Many of the videos, embedded either in a garden of ferns or inside robot sculptures, harken back to the days of early cable-access channel programs, with low-tech green-screen dancers edited with pop music and repeated sound effects.
Appropriately, the fourth floor setting loops patrons through a series of rooms, from airy sculpture displays to comfy dark video screening rooms.
Become beguiled by the large scale projections of his Sistine Chapel, a cascade of sounds and images (warning: flashing lights and brief nudity) along with segments of Allen Ginsberg chanting, and Janis Joplin singing, as the dazzling display on white walls —at first overwhelming— eventually becomes almost soothing.
One room is devoted to the ephemera, objects and video recordings of Paik's work with collaborator Charlotte Moorman, a classically-trained cellist who varied her performances, from immersing in a tank of water to playing Paik himself as if he were an instrument.
SF MOMA will be limiting attendance, so make a reservation and enjoy the solitude of sitting on one of many benches, particularly in the dark room setting for TV Garden (1974-77/2002) where a multitude of video images blossom amid green plants.
Paik had three gay colleagues of note: poet Allen Ginsberg, choreographer Merce Cunningham and composer John Cage.
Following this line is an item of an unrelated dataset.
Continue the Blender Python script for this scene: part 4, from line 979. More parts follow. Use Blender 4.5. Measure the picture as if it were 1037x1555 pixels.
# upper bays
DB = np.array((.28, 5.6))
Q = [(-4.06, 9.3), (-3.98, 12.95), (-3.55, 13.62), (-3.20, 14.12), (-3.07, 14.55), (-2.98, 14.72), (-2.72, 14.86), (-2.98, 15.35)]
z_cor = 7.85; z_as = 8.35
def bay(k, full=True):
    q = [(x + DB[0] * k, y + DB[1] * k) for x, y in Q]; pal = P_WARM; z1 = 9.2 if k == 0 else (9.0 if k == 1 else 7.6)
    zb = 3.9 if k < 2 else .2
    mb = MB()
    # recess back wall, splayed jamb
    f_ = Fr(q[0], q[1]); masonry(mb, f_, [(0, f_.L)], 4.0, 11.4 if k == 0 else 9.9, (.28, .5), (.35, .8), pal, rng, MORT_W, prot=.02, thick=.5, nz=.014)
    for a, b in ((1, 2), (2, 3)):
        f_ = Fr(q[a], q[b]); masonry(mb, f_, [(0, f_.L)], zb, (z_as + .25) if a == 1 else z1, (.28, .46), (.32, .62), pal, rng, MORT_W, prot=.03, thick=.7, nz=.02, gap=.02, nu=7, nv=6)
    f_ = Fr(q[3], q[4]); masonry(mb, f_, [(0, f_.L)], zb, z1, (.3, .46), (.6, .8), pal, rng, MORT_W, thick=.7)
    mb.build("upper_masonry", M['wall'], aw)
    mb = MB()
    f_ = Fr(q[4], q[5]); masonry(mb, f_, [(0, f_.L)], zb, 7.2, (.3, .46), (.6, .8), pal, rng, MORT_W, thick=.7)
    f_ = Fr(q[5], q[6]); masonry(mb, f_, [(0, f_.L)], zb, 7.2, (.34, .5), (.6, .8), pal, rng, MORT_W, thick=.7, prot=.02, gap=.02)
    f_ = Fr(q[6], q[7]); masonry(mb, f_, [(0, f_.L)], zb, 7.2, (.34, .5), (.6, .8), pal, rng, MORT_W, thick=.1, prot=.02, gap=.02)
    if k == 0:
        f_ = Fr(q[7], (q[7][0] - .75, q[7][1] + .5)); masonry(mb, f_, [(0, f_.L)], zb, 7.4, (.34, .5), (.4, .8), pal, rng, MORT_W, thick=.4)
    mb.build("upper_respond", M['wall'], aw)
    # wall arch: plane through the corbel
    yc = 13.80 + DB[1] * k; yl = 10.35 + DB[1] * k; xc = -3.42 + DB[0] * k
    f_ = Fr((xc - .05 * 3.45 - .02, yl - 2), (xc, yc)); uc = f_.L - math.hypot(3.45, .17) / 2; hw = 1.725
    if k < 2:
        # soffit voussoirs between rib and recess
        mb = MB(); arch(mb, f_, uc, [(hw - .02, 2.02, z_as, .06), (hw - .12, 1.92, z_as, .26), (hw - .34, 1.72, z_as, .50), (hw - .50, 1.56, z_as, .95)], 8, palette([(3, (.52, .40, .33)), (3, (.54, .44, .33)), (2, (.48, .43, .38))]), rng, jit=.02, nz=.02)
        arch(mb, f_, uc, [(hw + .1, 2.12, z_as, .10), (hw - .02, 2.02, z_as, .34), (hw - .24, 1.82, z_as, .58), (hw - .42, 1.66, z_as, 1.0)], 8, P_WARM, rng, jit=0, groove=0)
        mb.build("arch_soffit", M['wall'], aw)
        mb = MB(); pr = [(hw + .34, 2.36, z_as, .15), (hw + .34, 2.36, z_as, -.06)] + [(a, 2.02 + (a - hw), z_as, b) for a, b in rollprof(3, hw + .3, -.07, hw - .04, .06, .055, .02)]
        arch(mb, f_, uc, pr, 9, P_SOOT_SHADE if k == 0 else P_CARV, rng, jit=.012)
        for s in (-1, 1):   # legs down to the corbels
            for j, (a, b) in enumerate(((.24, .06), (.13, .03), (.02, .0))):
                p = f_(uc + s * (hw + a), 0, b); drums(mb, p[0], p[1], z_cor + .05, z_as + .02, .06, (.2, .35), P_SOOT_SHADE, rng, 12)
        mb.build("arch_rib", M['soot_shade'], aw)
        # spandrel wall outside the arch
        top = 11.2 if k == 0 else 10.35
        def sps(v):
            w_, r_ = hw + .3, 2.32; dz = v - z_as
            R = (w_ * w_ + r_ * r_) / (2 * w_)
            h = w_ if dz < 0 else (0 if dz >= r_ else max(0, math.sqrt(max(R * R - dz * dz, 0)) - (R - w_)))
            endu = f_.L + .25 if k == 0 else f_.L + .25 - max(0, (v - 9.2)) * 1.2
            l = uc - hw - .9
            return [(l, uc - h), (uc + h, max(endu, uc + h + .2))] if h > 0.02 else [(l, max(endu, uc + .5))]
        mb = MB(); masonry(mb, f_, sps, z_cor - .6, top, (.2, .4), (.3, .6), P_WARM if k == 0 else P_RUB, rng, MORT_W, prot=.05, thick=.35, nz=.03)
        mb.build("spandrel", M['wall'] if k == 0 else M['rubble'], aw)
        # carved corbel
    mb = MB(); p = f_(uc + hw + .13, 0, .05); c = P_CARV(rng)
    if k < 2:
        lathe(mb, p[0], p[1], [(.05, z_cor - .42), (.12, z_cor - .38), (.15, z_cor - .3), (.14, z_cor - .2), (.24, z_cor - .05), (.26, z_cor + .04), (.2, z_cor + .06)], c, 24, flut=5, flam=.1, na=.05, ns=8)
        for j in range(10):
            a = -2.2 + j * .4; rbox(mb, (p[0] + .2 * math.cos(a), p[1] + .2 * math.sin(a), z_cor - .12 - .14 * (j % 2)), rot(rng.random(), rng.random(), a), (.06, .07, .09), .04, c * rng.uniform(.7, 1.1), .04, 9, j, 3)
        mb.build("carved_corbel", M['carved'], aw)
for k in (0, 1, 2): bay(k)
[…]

Paik compared listening to his experimental music to "chewing sand."
Yet the similar dissonance of his own audio scores in certain sculptures and videos may seem quite melodic to a modern audience. An example: Manon-Liu Winter and Michael Krupica perform on a 2008 video while playing a deconstructed upright piano; the tape is installed next to the actual piano.
In music, dance and art, the influence of Zen practice elements of chance had come to the forefront as a creative process for his colleagues as well as Paik, whose work sometimes visually reflects that, while at the same time giving a respectful nod to his Korean family roots.
1991's Chongo Cross combines a dozen shelved video monitors that show Paik walking outdoors dressed a culturally historic figure in Korean culture, with intercut video shots of his father. On the floor below the video cluster, wooden braces and a collection of silver bowls imbue the work with a ceremonial tone.
Electronics nerds will love the cathode ray tube equipment, looped film projectors, assembled radios, and cassette players that make up other works and artifacts.
My personal favorites in the exhibit are the robot series, including John Cage Robot II (1995), which includes attached ephemera from the composer himself, and Merce/Digital (1988), an angular series of vintage television consoles made to resemble a dance pose, with Cunningham himself on tiny video monitors inside the sculpture. That the two sculptures inhabit the same room in this exhibit is no coincidence; Cage and Cunningham were art and life partners for decades.
Related to these works, the museum's online film series Dances for Camera: Nam June Paik, Merce Cunningham, Charles Atlas will stream on the museum's website from June through August.
Interaction without touching the artwork is possible in several works, including the video and film projectors where a selfie is not only welcome but feels obligatory. Just don't touch the lit candles or the hard-boiled egg!
For more online viewer-participant fun, visit the museum's website to play with the scores of Video Commune and Electronic Opera #1.
As we ease back from being inside to going out to enjoy art, the art of Nam June Paik provides an enlightening plugged-in bridge.
Nam June Paik, on exhibit now through Oct. 3. 151 3rd St. (415) 357-4000.
Tickets free for members and kids 18 and younger; $19-$25 for adults.
Half-hour time slot reservations required.